--- start ---

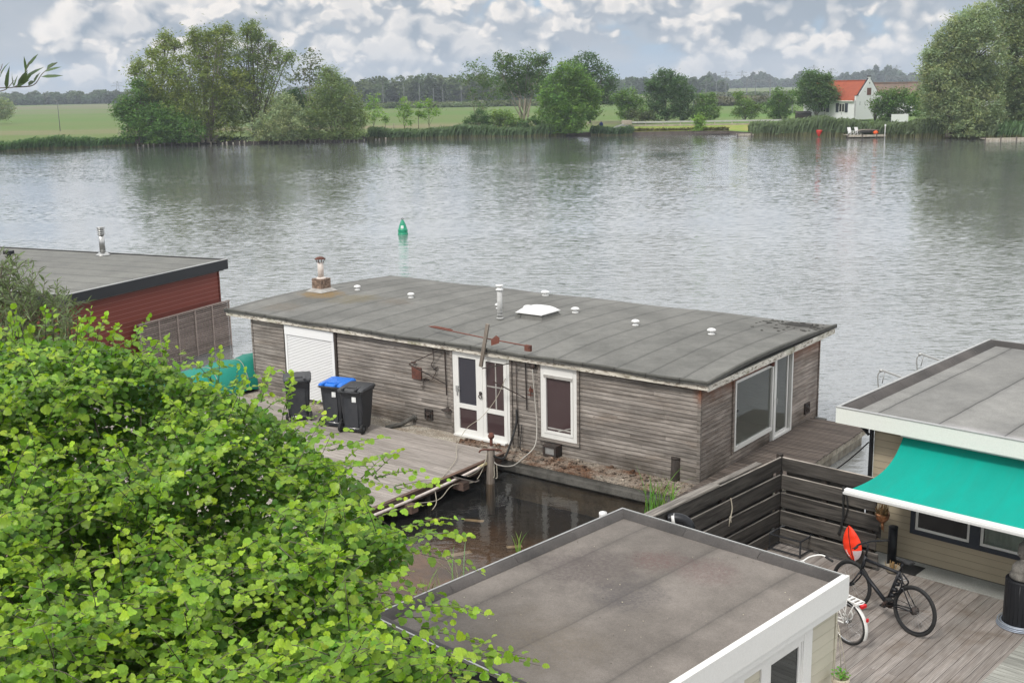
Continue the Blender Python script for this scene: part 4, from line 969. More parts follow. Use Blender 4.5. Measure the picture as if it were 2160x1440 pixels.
# ================================================================ POSTS, ROPES
pb = at(1033, 1018, 0)
post = empty('mooring_post', (pb.x, pb.y, 0), 0, 'weathered grey wooden post in the water with ropes and a rusty iron bar through it', 'mooring post')
p = MB(); p.tube([(0, 0, -1.0), (.01, 0, 0), (.03, 0, .45), (.045, 0, .80), (.05, .0, .86)], [.10, .10, .092, .085, .07], 12); p.build('post', 'post_wood', post)
p = MB(); p.tube([(.05, 0, .80), (.055, 0, 1.06)], .035, 8); p.lathe([(.0, 0), (.06, .02), (.075, .07), (.05, .13), (.0, .15)], (.055, 0, 1.02), 10); p.build('iron_cap', 'rust', post)
p = MB(); p.tube(spline([(-.22, -.03, .72), (-.16, -.03, .78), (.05, -.08, .80), (.22, -.03, .78), (.28, -.03, .74)]), .02, 8); p.build('iron_bar', 'rust', post)
rp_ = MB()
def W(x, y, z): return mw_(x, y, z) - Vector((pb.x, pb.y, 0))
rp_.tube(spline([W(-5.05, -.06, 1.95), W(-5.15, -.3, 1.5), W(-5.35, -.6, 1.1), W(-5.6, -.85, .85), W(-5.55, -1.3, .55), W(-5.0, -2.0, .50), W(-4.55, -3.0, .47)]), .007, 6)
rp_.tube(spline([(-.05, -.08, .7), (-.1, -.1, .5), (-.3, -.3, .35), (-.6, -.5, .28)]), .012, 6)
rp_.tube(spline([(.1, -.04, .5), (.11, -.06, .2), (.08, -.06, .15), (.05, -.06, .25)]), .012, 6); rp_.tube(spline([(.16, -.02, .45), (.17, -.03, .15), (.13, -.03, .12)]), .011, 6)
rp_.tube(spline([W(-4.4, -4.3, .30), W(-4.35, -3.4, .12), W(-4.35, -2.9, .30), W(-4.3, -2.2, .2), (-.1, -.05, .45)]), .009, 6)
rp_.tube(spline([W(-4.42, -3.4, .35), W(-4.3, -3.5, .1), W(-4.3, -3.65, -.02)]), .010, 6)
rp_.build('loose_rope', 'rope', None, loc=(pb.x, pb.y, 0), label='thin pale ropes sagging from the door wall to the grey mooring post and landing edge', cat='rope')
p = MB(); p.tube(spline([W(-4.24, -.10, 2.32), W(-4.18, -.10, 1.6), W(-4.12, -.12, 1.0), W(-4.05, -.3, .55), W(-4.1, -.7, .35), (.5, .2, .32), (.2, -.02, .42), (.09, -.03, .52)]), .013, 8)
p.build('white_hose', 'white_hose', None, loc=(pb.x, pb.y, 0), label='white hose hanging down the cladding and looping to the mooring post', cat='hose')
p = MB(); p.tube(spline([W(-4.75, -.05, 1.25), W(-4.72, -.1, .95), W(-4.7, -.3, .62), (.35, .15, .55), (.18, -.03, .60), (.1, -.05, .66)]), .026, 8); p.tube(spline([W(-4.6, -.05, .9), W(-4.62, -.08, .5), W(-4.5, -.25, .36), W(-4.2, -.3, .36)]), .012, 6)
p.build('black_hose', 'black_hose', None, loc=(pb.x, pb.y, 0), label='thick black hose from beside the double door to the mooring post', cat='hose')
bp = at(1424, 1042, 0)
p = MB(); p.tube([(bp.x, bp.y, -1), (bp.x, bp.y, .4), (bp.x + .01, bp.y, .82)], [.11, .105, .10], 12); p.lathe([(.11, 0), (.11, .02), (.0, .035)], (bp.x + .01, bp.y, .81), 12)
p.build('mooring_post', 'dark_post_wood', None, label='short dark round mooring post near the right corner of the grey houseboat', cat='mooring post')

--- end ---

All of the data needs repeating exactly, but the pictures do not.

# Written answer
Continue the Blender Python script for this scene: part 4, from line 969. More parts follow. Use Blender 4.5. Measure the picture as if it were 2160x1440 pixels.
# ================================================================ POSTS, ROPES
pb = at(1033, 1018, 0)
post = empty('mooring_post', (pb.x, pb.y, 0), 0, 'weathered grey wooden post in the water with ropes and a rusty iron bar through it', 'mooring post')
p = MB(); p.tube([(0, 0, -1.0), (.01, 0, 0), (.03, 0, .45), (.045, 0, .80), (.05, .0, .86)], [.10, .10, .092, .085, .07], 12); p.build('post', 'post_wood', post)
p = MB(); p.tube([(.05, 0, .80), (.055, 0, 1.06)], .035, 8); p.lathe([(.0, 0), (.06, .02), (.075, .07), (.05, .13), (.0, .15)], (.055, 0, 1.02), 10); p.build('iron_cap', 'rust', post)
p = MB(); p.tube(spline([(-.22, -.03, .72), (-.16, -.03, .78), (.05, -.08, .80), (.22, -.03, .78), (.28, -.03, .74)]), .02, 8); p.build('iron_bar', 'rust', post)
rp_ = MB()
def W(x, y, z): return mw_(x, y, z) - Vector((pb.x, pb.y, 0))
rp_.tube(spline([W(-5.05, -.06, 1.95), W(-5.15, -.3, 1.5), W(-5.35, -.6, 1.1), W(-5.6, -.85, .85), W(-5.55, -1.3, .55), W(-5.0, -2.0, .50), W(-4.55, -3.0, .47)]), .007, 6)
rp_.tube(spline([(-.05, -.08, .7), (-.1, -.1, .5), (-.3, -.3, .35), (-.6, -.5, .28)]), .012, 6)
rp_.tube(spline([(.1, -.04, .5), (.11, -.06, .2), (.08, -.06, .15), (.05, -.06, .25)]), .012, 6); rp_.tube(spline([(.16, -.02, .45), (.17, -.03, .15), (.13, -.03, .12)]), .011, 6)
rp_.tube(spline([W(-4.4, -4.3, .30), W(-4.35, -3.4, .12), W(-4.35, -2.9, .30), W(-4.3, -2.2, .2), (-.1, -.05, .45)]), .009, 6)
rp_.tube(spline([W(-4.42, -3.4, .35), W(-4.3, -3.5, .1), W(-4.3, -3.65, -.02)]), .010, 6)
rp_.build('loose_rope', 'rope', None, loc=(pb.x, pb.y, 0), label='thin pale ropes sagging from the door wall to the grey mooring post and landing edge', cat='rope')
p = MB(); p.tube(spline([W(-4.24, -.10, 2.32), W(-4.18, -.10, 1.6), W(-4.12, -.12, 1.0), W(-4.05, -.3, .55), W(-4.1, -.7, .35), (.5, .2, .32), (.2, -.02, .42), (.09, -.03, .52)]), .013, 8)
p.build('white_hose', 'white_hose', None, loc=(pb.x, pb.y, 0), label='white hose hanging down the cladding and looping to the mooring post', cat='hose')
p = MB(); p.tube(spline([W(-4.75, -.05, 1.25), W(-4.72, -.1, .95), W(-4.7, -.3, .62), (.35, .15, .55), (.18, -.03, .60), (.1, -.05, .66)]), .026, 8); p.tube(spline([W(-4.6, -.05, .9), W(-4.62, -.08, .5), W(-4.5, -.25, .36), W(-4.2, -.3, .36)]), .012, 6)
p.build('black_hose', 'black_hose', None, loc=(pb.x, pb.y, 0), label='thick black hose from beside the double door to the mooring post', cat='hose')
bp = at(1424, 1042, 0)
p = MB(); p.tube([(bp.x, bp.y, -1), (bp.x, bp.y, .4), (bp.x + .01, bp.y, .82)], [.11, .105, .10], 12); p.lathe([(.11, 0), (.11, .02), (.0, .035)], (bp.x + .01, bp.y, .81), 12)
p.build('mooring_post', 'dark_post_wood', None, label='short dark round mooring post near the right corner of the grey houseboat', cat='mooring post')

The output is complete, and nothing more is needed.